The EEIK community identified it immediately when this question came up: it is almost certainly a woodlouse, and you do not need to panic.

What Is a Woodlouse?

A woodlouse — also called a pill bug, roly-poly, potato bug, or isopod — is a small crustacean, not an insect. The one in your apartment is likely 5 to 15mm long, oval-shaped, and segmented. Some species roll into a ball when disturbed.

Despite looking mildly alarming the first time you see one, it is harmless. It does not bite. It does not sting. It does not damage walls, food, furniture, or clothing.

Why Is It in Your Apartment?

Woodlice are moisture-loving creatures. They live in damp, dark places and feed on decaying organic matter — old wood, wet cardboard, mold, decomposing leaves, and similar material.

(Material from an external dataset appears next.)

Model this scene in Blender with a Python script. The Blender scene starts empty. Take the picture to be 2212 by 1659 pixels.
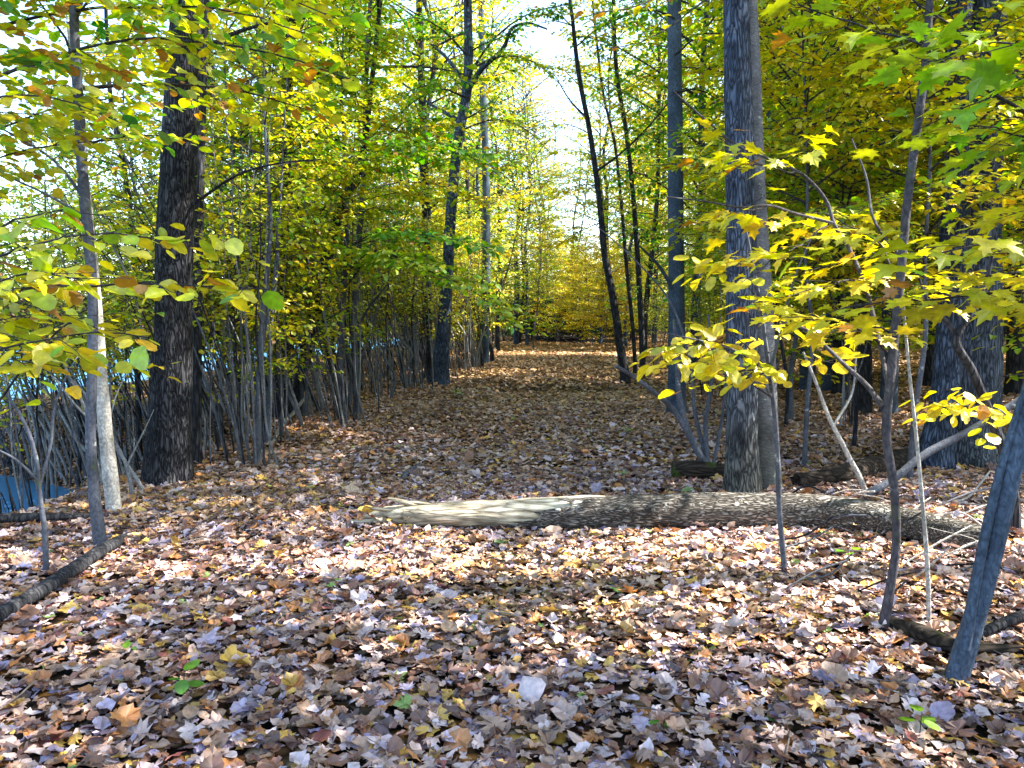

In Korean apartments, the most common entry points and hiding places include:

  • Bathroom and kitchen drains
  • Cracks around pipes or in baseboards
  • Gaps near windows, balcony doors, or floor drains
  • Damp corners with poor ventilation

If your building is older, has a semi-basement component, or gets significant humidity in summer, occasional woodlouse sightings are fairly common. Seeing one does not mean your apartment is dirty or that there is a serious problem.

What to Do

The 58-member EEIK thread converged on a short practical checklist:

Clean your drains. Bathroom and kitchen drains are the most reported entry point. A drain brush, some cleaning solution, and a drain cover go a long way.

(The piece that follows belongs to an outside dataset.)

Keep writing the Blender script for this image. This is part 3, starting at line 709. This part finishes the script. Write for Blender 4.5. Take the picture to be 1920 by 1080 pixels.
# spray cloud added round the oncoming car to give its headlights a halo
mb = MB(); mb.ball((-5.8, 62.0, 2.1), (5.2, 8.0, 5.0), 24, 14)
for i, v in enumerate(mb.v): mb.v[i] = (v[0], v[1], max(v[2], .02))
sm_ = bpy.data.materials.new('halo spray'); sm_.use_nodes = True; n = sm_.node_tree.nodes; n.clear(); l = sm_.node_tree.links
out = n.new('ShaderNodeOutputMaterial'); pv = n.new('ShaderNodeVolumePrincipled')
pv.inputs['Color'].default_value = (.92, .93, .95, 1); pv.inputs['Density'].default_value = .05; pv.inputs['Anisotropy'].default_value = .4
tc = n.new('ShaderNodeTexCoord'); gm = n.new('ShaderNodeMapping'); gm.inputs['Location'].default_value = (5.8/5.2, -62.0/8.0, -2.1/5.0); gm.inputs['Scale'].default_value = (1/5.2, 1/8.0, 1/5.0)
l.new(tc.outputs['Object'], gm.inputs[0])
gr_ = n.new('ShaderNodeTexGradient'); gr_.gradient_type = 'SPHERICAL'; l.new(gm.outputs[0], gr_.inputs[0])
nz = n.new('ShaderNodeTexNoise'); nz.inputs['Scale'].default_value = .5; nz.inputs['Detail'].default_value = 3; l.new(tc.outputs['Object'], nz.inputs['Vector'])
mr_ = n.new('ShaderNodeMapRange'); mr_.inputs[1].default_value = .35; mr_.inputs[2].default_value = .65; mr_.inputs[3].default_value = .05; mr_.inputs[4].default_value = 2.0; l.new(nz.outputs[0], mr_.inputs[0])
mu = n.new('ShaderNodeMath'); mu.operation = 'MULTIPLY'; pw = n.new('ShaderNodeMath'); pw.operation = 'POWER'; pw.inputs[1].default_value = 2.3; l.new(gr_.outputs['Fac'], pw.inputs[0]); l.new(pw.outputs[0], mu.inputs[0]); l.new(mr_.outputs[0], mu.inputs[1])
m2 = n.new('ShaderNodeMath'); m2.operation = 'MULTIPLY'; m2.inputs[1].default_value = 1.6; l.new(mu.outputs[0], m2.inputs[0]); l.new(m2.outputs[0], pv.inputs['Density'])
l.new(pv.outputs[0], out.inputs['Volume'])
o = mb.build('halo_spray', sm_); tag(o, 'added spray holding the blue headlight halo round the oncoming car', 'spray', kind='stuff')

Reduce humidity. Air the apartment regularly, especially in bathrooms. If you use a clothes horse indoors, make sure the space ventilates. A small dehumidifier can help in summer.

Check for damp or decaying material. Wet cardboard boxes, old wood, damp corners behind furniture, or condensation-heavy walls can attract and sustain them. Remove or dry out anything that fits this description.

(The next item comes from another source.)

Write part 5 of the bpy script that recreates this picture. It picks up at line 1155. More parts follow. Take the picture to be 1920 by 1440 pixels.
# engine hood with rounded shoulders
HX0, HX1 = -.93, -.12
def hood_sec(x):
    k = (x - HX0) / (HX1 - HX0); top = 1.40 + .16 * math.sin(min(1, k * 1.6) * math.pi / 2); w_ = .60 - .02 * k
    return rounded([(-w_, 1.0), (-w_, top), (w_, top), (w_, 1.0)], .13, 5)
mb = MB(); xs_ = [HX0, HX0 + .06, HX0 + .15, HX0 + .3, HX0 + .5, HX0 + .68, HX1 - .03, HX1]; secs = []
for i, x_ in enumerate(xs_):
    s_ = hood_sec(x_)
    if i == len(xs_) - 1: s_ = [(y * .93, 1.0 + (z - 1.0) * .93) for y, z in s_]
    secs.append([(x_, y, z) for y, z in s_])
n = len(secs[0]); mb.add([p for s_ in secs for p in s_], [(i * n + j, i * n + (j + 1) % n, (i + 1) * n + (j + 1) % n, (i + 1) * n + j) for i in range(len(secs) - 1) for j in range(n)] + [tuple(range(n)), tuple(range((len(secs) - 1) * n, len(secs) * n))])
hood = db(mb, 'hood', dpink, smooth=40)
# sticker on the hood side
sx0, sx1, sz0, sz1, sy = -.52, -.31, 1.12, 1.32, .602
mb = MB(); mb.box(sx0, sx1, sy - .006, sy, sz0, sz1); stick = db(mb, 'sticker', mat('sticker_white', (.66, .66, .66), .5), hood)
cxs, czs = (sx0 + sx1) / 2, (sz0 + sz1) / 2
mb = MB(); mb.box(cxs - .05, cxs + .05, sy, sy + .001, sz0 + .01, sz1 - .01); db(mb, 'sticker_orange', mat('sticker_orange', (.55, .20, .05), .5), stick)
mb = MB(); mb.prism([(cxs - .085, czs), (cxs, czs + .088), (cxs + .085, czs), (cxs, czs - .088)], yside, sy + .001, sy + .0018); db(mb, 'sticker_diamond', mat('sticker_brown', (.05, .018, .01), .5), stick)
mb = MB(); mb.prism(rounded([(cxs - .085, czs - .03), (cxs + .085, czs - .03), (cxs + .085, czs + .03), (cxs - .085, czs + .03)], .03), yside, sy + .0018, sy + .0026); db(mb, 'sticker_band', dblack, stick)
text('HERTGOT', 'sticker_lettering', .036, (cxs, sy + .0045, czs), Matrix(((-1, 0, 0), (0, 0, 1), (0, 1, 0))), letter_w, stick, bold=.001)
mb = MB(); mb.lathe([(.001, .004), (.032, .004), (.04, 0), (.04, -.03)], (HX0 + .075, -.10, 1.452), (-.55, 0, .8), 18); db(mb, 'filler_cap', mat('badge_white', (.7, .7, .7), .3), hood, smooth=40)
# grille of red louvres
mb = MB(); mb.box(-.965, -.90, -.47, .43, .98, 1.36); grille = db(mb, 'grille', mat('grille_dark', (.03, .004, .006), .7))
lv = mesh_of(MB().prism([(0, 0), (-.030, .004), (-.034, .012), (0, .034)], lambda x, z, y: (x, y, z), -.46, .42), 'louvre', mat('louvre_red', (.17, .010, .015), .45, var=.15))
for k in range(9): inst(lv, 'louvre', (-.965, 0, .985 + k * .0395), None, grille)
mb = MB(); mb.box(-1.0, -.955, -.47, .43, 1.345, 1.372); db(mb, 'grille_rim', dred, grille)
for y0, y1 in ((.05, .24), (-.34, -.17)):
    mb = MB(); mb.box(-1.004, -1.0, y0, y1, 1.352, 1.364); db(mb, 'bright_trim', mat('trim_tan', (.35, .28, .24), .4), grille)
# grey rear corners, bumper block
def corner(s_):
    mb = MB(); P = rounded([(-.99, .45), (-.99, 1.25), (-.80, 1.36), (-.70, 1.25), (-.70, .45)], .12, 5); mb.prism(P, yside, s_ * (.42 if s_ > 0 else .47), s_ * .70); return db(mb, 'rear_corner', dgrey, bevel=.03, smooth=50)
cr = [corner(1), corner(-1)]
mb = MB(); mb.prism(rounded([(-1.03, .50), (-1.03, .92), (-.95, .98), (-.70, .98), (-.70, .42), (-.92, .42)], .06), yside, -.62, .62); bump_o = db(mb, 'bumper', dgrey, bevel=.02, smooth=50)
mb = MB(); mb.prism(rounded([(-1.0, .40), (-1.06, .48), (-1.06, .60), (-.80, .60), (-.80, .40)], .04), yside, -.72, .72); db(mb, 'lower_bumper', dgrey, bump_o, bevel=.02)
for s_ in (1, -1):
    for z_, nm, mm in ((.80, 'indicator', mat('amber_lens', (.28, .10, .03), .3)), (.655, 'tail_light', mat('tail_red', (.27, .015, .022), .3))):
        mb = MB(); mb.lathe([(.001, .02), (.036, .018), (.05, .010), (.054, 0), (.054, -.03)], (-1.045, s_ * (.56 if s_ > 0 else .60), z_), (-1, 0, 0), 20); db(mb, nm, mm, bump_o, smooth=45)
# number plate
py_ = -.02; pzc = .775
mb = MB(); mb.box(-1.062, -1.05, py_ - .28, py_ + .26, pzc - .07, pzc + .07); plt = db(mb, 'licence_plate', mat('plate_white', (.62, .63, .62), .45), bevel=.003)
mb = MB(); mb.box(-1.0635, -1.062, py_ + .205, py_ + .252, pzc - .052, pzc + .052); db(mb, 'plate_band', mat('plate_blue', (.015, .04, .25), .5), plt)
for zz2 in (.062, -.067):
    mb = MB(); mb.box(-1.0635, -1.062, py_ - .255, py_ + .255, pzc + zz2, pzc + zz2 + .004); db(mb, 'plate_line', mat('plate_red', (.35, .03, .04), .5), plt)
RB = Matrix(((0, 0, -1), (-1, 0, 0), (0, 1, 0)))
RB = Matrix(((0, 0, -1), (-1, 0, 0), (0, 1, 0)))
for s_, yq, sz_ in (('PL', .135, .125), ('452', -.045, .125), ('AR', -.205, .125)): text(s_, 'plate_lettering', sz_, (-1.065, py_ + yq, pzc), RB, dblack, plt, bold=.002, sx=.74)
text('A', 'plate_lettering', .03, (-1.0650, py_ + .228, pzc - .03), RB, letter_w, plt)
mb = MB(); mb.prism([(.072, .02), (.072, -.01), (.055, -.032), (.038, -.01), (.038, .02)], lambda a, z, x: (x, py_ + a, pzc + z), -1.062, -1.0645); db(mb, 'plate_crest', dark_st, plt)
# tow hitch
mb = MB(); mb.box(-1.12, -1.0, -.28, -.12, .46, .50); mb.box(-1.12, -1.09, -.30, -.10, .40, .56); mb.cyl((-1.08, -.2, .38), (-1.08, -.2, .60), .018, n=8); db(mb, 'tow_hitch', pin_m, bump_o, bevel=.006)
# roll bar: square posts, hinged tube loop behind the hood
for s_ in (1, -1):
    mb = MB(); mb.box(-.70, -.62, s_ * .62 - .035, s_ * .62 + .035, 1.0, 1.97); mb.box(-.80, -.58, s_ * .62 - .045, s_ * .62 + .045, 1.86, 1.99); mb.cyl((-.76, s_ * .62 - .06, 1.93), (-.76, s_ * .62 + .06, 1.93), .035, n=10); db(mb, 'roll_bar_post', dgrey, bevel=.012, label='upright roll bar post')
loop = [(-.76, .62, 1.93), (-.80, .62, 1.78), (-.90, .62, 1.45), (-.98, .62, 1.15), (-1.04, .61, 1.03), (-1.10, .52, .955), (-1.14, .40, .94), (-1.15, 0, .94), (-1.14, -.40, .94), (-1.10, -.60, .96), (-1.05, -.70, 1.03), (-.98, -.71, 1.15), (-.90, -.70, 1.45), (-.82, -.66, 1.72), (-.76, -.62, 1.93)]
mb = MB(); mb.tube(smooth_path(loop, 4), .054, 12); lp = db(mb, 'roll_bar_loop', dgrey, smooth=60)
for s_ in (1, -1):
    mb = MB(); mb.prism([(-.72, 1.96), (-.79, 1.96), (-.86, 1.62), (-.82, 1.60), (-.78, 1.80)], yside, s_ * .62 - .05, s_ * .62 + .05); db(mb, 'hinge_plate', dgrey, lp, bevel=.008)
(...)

Seal gaps. Small gaps around pipes, under doors, or in baseboards can be sealed with caulk or weatherstripping. This is worth doing anyway for insulation.

Scoop and release rather than kill. Several community members suggested this — they are harmless and play a small role in breaking down organic matter. A piece of card and a cup is all you need.

When to Be More Concerned

One or two woodlice appearing occasionally is not a cause for concern. If you are seeing them regularly and in multiple rooms, it is worth investigating more carefully.

Persistent woodlouse activity can indicate a moisture problem somewhere in the building — a slow leak, condensation behind a wall, rotting skirting board, or inadequate drainage. In that case, it is worth raising with your landlord or building manager.

Quick Identification Tip

Not sure if it is a woodlouse? Open Google Lens on your phone and point it at the bug. Woodlice are distinctive enough that identification apps get them right almost every time.